The powers of the National Assembly over the states are limited to those spelt out in Section 11 (3) (4) of the Constitution and to those adumbrated on the Exclusive Legislative List, which are outside the jurisdiction of State Houses of Assembly. Even where the National Assembly, under Section 11 (3) of the Constitution, can legislate on behalf of any State House of Assembly during a period of war involving Nigeria, the extension of such legislative powers terminates with the end of the war.

Prof. K.C. Wheare, in his Federal Government, warns that “this extension of authority cannot be justified in time of peace, of course, and it is natural that after a war the limits of the general government’s authority will recede.”

Section 9 of the 1999 Constitution provides that, “The National Assembly may, SUBJECT to the provisions of this section (i.e. subsections (3) and (4) thereof), alter ANY OF THE PROVISIONS OF THIS CONSTITUTION” (emphasis added). The scrapping of a State (a federating unit) is NOT one of the provisions of the 1999 Constitution, which the National Assembly has powers to alter, neither is such a power located in either the 68-item Exclusive Legislative List nor in the 30-item Concurrent Legislative List.

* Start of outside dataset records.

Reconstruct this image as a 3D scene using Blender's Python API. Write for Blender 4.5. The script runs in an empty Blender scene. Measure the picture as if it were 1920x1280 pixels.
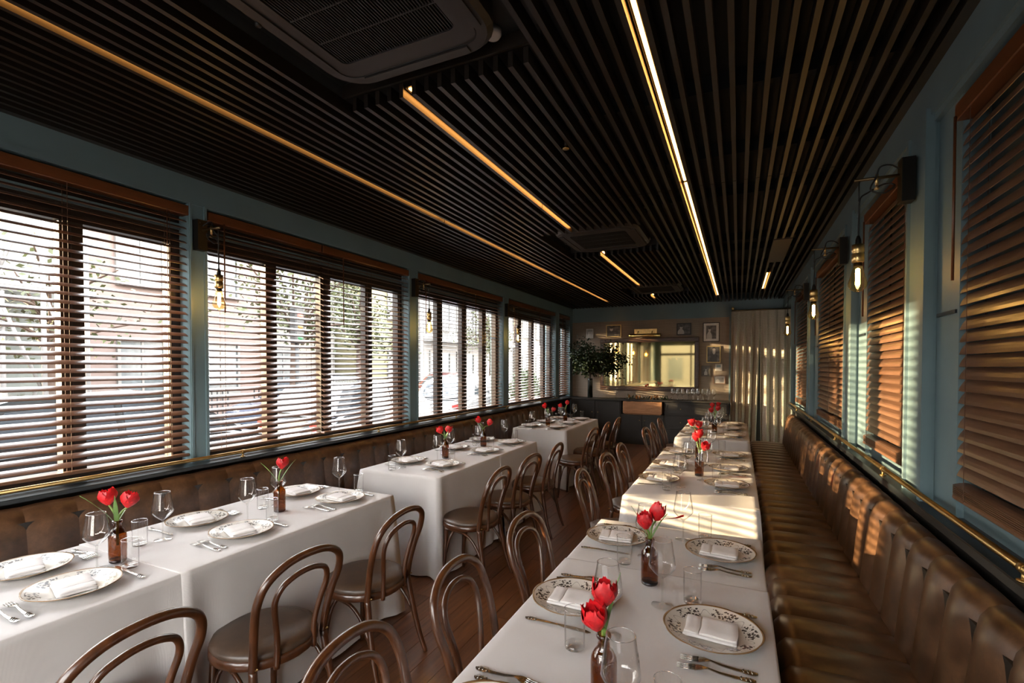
import bpy, bmesh, math, random
from mathutils import Vector, Matrix, Quaternion

random.seed(7)
SC = bpy.context.scene
COL = SC.collection
PI = math.pi

# ------------------------------------------------------------------ camera, world, sun, exposure
F_PX, YAW, PITCH = 920.0, math.atan(425 / 920.0), math.radians(1.17)
cam_d = bpy.data.cameras.new('camera')
cam_d.sensor_width = 36.0
cam_d.lens = F_PX / 1920.0 * 36.0
cam_d.shift_y = (687 + F_PX * math.tan(PITCH) - 640) / 1920.0
cam_d.clip_start = 0.03
cam = bpy.data.objects.new('camera', cam_d)
COL.objects.link(cam)
cam.location = (0, 0, 1.55)
cam.rotation_euler = (PI / 2 - PITCH, 0, YAW)
SC.camera = cam

W = bpy.data.worlds.new('world')
SC.world = W
W.use_nodes = True
nt = W.node_tree
nt.nodes.clear()
wo = nt.nodes.new('ShaderNodeOutputWorld')
bg = nt.nodes.new('ShaderNodeBackground')
tc = nt.nodes.new('ShaderNodeTexCoord')
sep = nt.nodes.new('ShaderNodeSeparateXYZ')
rp = nt.nodes.new('ShaderNodeValToRGB')
rp.color_ramp.elements[0].position = 0.0
rp.color_ramp.elements[0].color = (1.0, 0.90, 0.80, 1)
rp.color_ramp.elements[1].position = 0.6
rp.color_ramp.elements[1].color = (0.90, 0.94, 1.0, 1)
nt.links.new(tc.outputs['Generated'], sep.inputs[0])
nt.links.new(sep.outputs['Z'], rp.inputs[0])
nt.links.new(rp.outputs[0], bg.inputs['Color'])
bg.inputs['Strength'].default_value = 11.0
nt.links.new(bg.outputs[0], wo.inputs[0])

sun_d = bpy.data.lights.new('sun', 'SUN')
sun_d.energy = 19.0
sun_d.color = (1.0, 0.74, 0.42)
sun_d.angle = math.radians(0.5)
sun = bpy.data.objects.new('sun', sun_d)
COL.objects.link(sun)
sun.rotation_euler = Vector((0.93, 0.37, -0.115)).to_track_quat('-Z', 'Y').to_euler()
sun.location = (-12, -4, 5)

vs = SC.view_settings
vs.view_transform = 'Standard'
vs.look = 'None'
vs.gamma = 1.0
vs.use_curve_mapping = False
vs.exposure = 0.72
SC.cycles.use_denoising = True
SC.cycles.max_bounces = 8
SC.cycles.transparent_max_bounces = 24
SC.cycles.sample_clamp_indirect = 6.0
SC.cycles.caustics_reflective = False
SC.cycles.caustics_refractive = False


# ------------------------------------------------------------------ helpers
class MB:
    """collects geometry and links it as one mesh object"""

    def __init__(s):
        s.v, s.f, s.sm = [], [], []

    def add(s, vs_, fs, smooth=False):
        o = len(s.v)
        s.v += [tuple(p) for p in vs_]
        s.f += [tuple(i + o for i in f) for f in fs]
        s.sm += [smooth] * len(fs)
        return s

    def box(s, x0, x1, y0, y1, z0, z1, M=None):
        vv = [(x, y, z) for x in (x0, x1) for y in (y0, y1) for z in (z0, z1)]
        if M is not None:
            vv = [tuple(M @ Vector(p)) for p in vv]
        return s.add(vv, [(0, 1, 3, 2), (4, 6, 7, 5), (0, 4, 5, 1), (2, 3, 7, 6), (0, 2, 6, 4), (1, 5, 7, 3)])

    def bev(s, x0, x1, y0, y1, z0, z1, b=0.005):
        """box with chamfered edges"""
        bm = bmesh.new()
        bmesh.ops.create_cube(bm, size=1)
        for v in bm.verts:
            v.co = Vector(((x0 + x1) / 2 + v.co.x * (x1 - x0), (y0 + y1) / 2 + v.co.y * (y1 - y0), (z0 + z1) / 2 + v.co.z * (z1 - z0)))
        bmesh.ops.bevel(bm, geom=bm.edges[:], offset=b, segments=1, affect='EDGES')
        bm.verts.index_update()
        s.add([v.co[:] for v in bm.verts], [[v.index for v in f.verts] for f in bm.faces])
        bm.free()
        return s

    def tube(s, pts, r, n=8, caps=True, smooth_path=0, closed=False):
        P = [Vector(p) for p in pts]
        R = list(r) if isinstance(r, (list, tuple)) else [r] * len(P)
        if smooth_path:
            Q, RR = [], []
            m = len(P)
            rng = m if closed else m - 1
            for i in range(rng):
                g = (lambda k: P[k % m]) if closed else (lambda k: P[min(max(k, 0), m - 1)])
                a, b, c, d = g(i - 1), g(i), g(i + 1), g(i + 2)
                for j in range(smooth_path):
                    t = j / smooth_path
                    Q.append(0.5 * ((2 * b) + (c - a) * t + (2 * a - 5 * b + 4 * c - d) * t * t + (3 * b - a - 3 * c + d) * t ** 3))
                    RR.append(R[i] + (R[(i + 1) % m] - R[i]) * t)
            if not closed:
                Q.append(P[-1]); RR.append(R[-1])
            P, R = Q, RR
        m = len(P)
        T = []
        for i in range(m):
            if closed:
                t = P[(i + 1) % m] - P[i - 1]
            else:
                t = P[min(i + 1, m - 1)] - P[max(i - 1, 0)]
            T.append(t.normalized())
        up = Vector((0, 0, 1)) if abs(T[0].z) < 0.9 else Vector((1, 0, 0))
        N = (up - T[0] * up.dot(T[0])).normalized()
        vv = []
        for i in range(m):
            N = (N - T[i] * N.dot(T[i]))
            N = N.normalized() if N.length > 1e-6 else T[i].orthogonal().normalized()
            B = T[i].cross(N)
            for k in range(n):
                a = 2 * PI * k / n
                vv.append(P[i] + (N * math.cos(a) + B * math.sin(a)) * R[i])
        ff = []
        for i in range(m if closed else m - 1):
            for k in range(n):
                a, b = i * n + k, i * n + (k + 1) % n
                i2 = (i + 1) % m
                ff.append((a, b, i2 * n + (k + 1) % n, i2 * n + k))
        s.add(vv, ff, True)
        if caps and not closed:
            o = len(s.v) - len(vv)
            s.f += [tuple(o + k for k in range(n))[::-1], tuple(o + (m - 1) * n + k for k in range(n))]
            s.sm += [False, False]
        return s

    def lathe(s, prof, n=20, c=(0, 0, 0), rf=None, cap0=False, cap1=False):
        """prof: (r, z) list; rf(r, theta) may vary the radius"""
        vv = []
        for r, z in prof:
            for k in range(n):
                a = 2 * PI * k / n
                q = rf(r, a) if rf else r
                vv.append((c[0] + q * math.cos(a), c[1] + q * math.sin(a), c[2] + z))
        ff = []
        for i in range(len(prof) - 1):
            for k in range(n):
                ff.append((i * n + k, i * n + (k + 1) % n, (i + 1) * n + (k + 1) % n, (i + 1) * n + k))
        if cap0:
            ff.append(tuple(range(n))[::-1])
        if cap1:
            ff.append(tuple((len(prof) - 1) * n + k for k in range(n)))
        return s.add(vv, ff, True)

    def prism(s, poly, axis, a0, a1):
        """2-D polygon extruded along an axis: 'x' poly=(y,z), 'y' poly=(x,z), 'z' poly=(x,y)"""
        def p3(p, a):
            return {'x': (a, p[0], p[1]), 'y': (p[0], a, p[1]), 'z': (p[0], p[1], a)}[axis]
        n = len(poly)
        vv = [p3(p, a0) for p in poly] + [p3(p, a1) for p in poly]
        ff = [tuple(range(n))[::-1], tuple(range(n, 2 * n))]
        ff += [(i, (i + 1) % n, n + (i + 1) % n, n + i) for i in range(n)]
        return s.add(vv, ff)

    def grid(s, rows, smooth=True, close_u=False):
        m, n = len(rows), len(rows[0])
        vv = [p for r in rows for p in r]
        ff = []
        for i in range(m - 1):
            for k in range(n if close_u else n - 1):
                ff.append((i * n + k, i * n + (k + 1) % n, (i + 1) * n + (k + 1) % n, (i + 1) * n + k))
        return s.add(vv, ff, smooth)

    def data(s, name, mat):
        me = bpy.data.meshes.new(name)
        me.from_pydata(s.v, [], s.f)
        me.polygons.foreach_set('use_smooth', s.sm)
        if mat:
            me.materials.append(mat)
        me.update()
        bm = bmesh.new()
        bm.from_mesh(me)
        bmesh.ops.recalc_face_normals(bm, faces=bm.faces[:])
        bm.to_mesh(me)
        bm.free()
        return me

    def build(s, name, mat, parent=None, loc=None):
        return put(name, s.data(name, mat), parent, loc)


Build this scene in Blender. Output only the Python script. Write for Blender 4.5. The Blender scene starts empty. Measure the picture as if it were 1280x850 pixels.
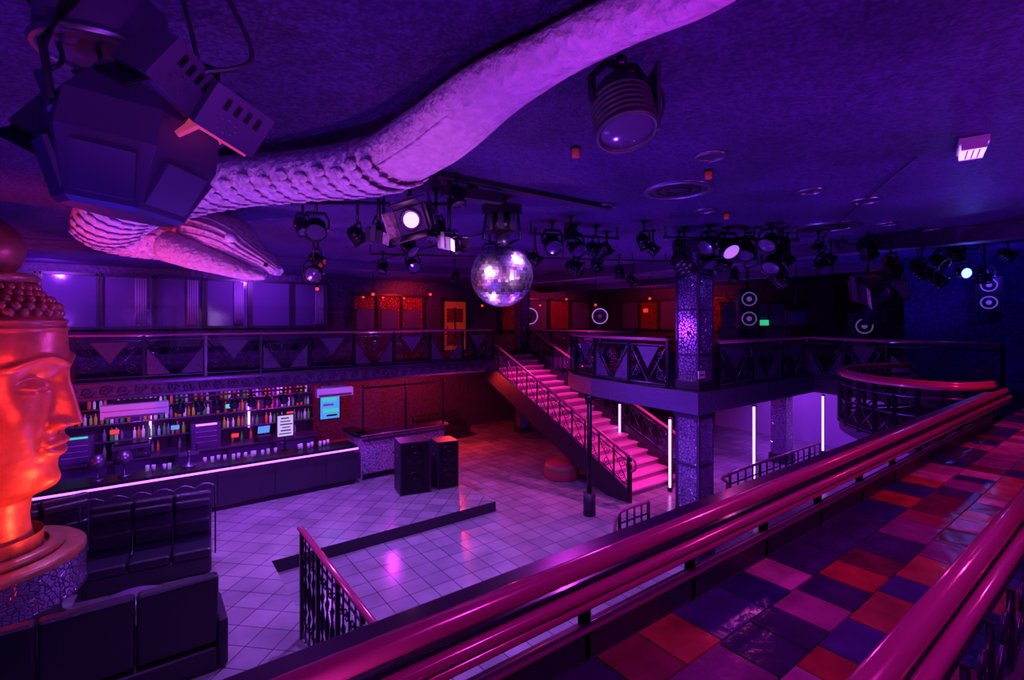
import bpy, math, random, bmesh
from mathutils import Vector, Matrix, Euler
random.seed(7)
scn=bpy.context.scene
try:
    scn.view_settings.view_transform='Standard'
except Exception: pass
pi=math.pi
V=Vector
# ---- station frame: r = metres right of the camera axis, d = metres ahead, z = height
CF=V((0.599,0.801,0)); CR=V((0.801,-0.599,0)); EYE=4.7
def A(r,d,z): 
    p=CF*d+CR*r; return V((p.x,p.y,z))
# ---------------------------------------------------------------- materials
def nt(name):
    m=bpy.data.materials.new(name); m.use_nodes=True
    return m,m.node_tree.nodes,m.node_tree.links,m.node_tree.nodes['Principled BSDF']
def mat(name,col,rough=.5,metal=0,em=None,es=0,bump=0,bscale=20,var=0,btype='noise',coat=0,bd=.05,cw=.12):
    m,n,l,b=nt(name)
    b.inputs['Base Color'].default_value=(*col,1); b.inputs['Roughness'].default_value=rough
    b.inputs['Metallic'].default_value=metal
    if coat: b.inputs['Coat Weight'].default_value=coat; b.inputs['Coat Roughness'].default_value=.1
    if em: b.inputs['Emission Color'].default_value=(*em,1); b.inputs['Emission Strength'].default_value=es
    tc=n.new('ShaderNodeTexCoord')
    if bump or var:
        if btype=='noise':
            t=n.new('ShaderNodeTexNoise'); t.inputs['Scale'].default_value=bscale; t.inputs['Detail'].default_value=6
            out=t.outputs['Fac']
            if var:
                r=n.new('ShaderNodeMapRange'); r.inputs['From Min'].default_value=.3;r.inputs['From Max'].default_value=.7; l.new(out,r.inputs['Value']); out=r.outputs['Result']
        else:
            t=n.new('ShaderNodeTexVoronoi'); t.inputs['Scale'].default_value=bscale; t.feature='DISTANCE_TO_EDGE' if btype=='crack' else 'F1'
            out=t.outputs['Distance']
        l.new(tc.outputs['Object'],t.inputs['Vector'])
        if btype=='crack':
            r=n.new('ShaderNodeMapRange'); r.inputs['From Max'].default_value=cw; l.new(out,r.inputs['Value']); out=r.outputs['Result']
        if bump:
            bp=n.new('ShaderNodeBump'); bp.inputs['Strength'].default_value=bump; bp.inputs['Distance'].default_value=bd
            l.new(out,bp.inputs['Height']); l.new(bp.outputs['Normal'],b.inputs['Normal'])
        if var:
            mx=n.new('ShaderNodeMix'); mx.data_type='RGBA'
            mx.inputs[6].default_value=(*[c*(1-var) for c in col],1); mx.inputs[7].default_value=(*[min(1,c*(1+var)) for c in col],1)
            l.new(out,mx.inputs[0]); l.new(mx.outputs[2],b.inputs['Base Color'])
    return m
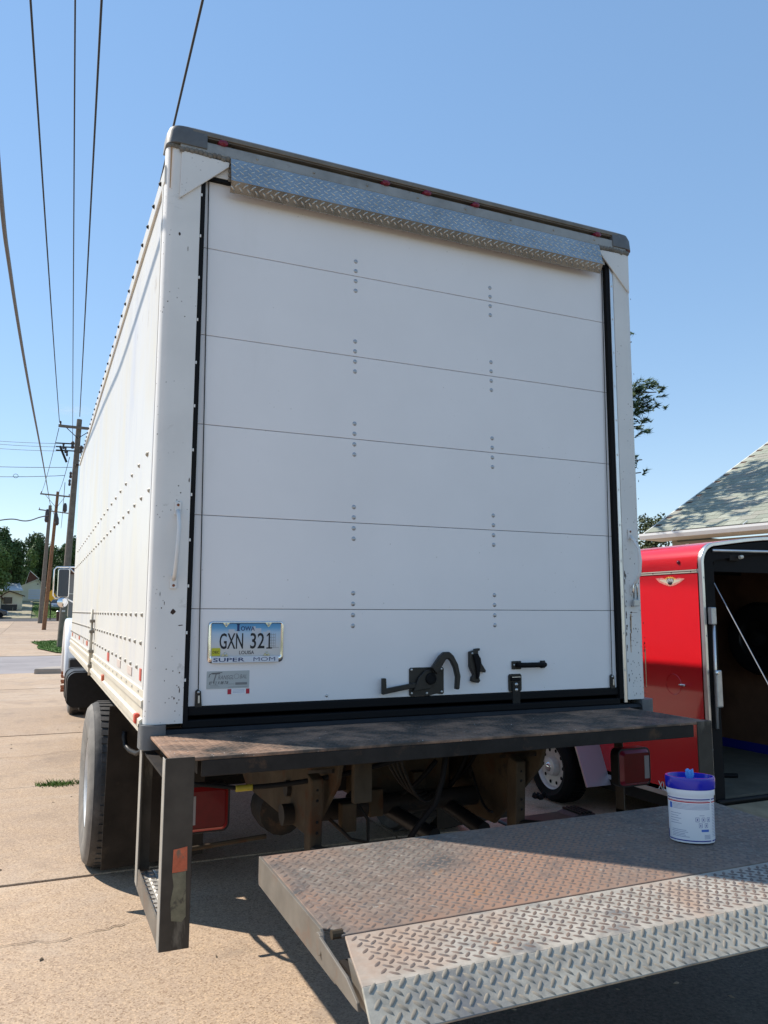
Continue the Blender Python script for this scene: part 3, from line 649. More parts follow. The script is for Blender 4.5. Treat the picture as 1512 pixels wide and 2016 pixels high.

I dare say, with the profoundest respect, that it becomes clear that the Senior Advocate of Nigeria laboured under some insuperable confusion and a penumbra of irrationality when he blurted out that: “Majority of them (i.e. of the states) were created by decrees. We do not have decrees again. What we have now is the National Assembly,” suggesting that the National Assembly has more powers than the military authorities ever paraded! He knows or should know that the military and its Decrees, unrestricted by any rule, written or otherwise, could and did promulgate, by military fiats, laws which the National Assembly, hedged about by restrictive constitutional provisions, cannot venture to enact?

Today, the powers given to the National Assembly by the Exclusive and even Concurrent Legislative Lists of the 1999 Constitution are so unwieldy, so enormous, they make the national legislature hard put to it to find its way in the labyrinth of law making. Mr. Kemi Balogun, SAN, should not add more to the functions of the National Assembly. Instead, he should lend his influential voice, as a Senior Advocate of Nigeria, to the strident calls for devolution of powers from the centre to the federating units, and for fiscal federalism. For the scrapping of a federating unit or the merger of two or more such units, a plebiscite or referendum within that unit or those units, is a desideratum devoutly to be wished, a sine qua non, a condition precedent that cannot be pretermitted.
• Akiri, a lawyer, is based in Lagos.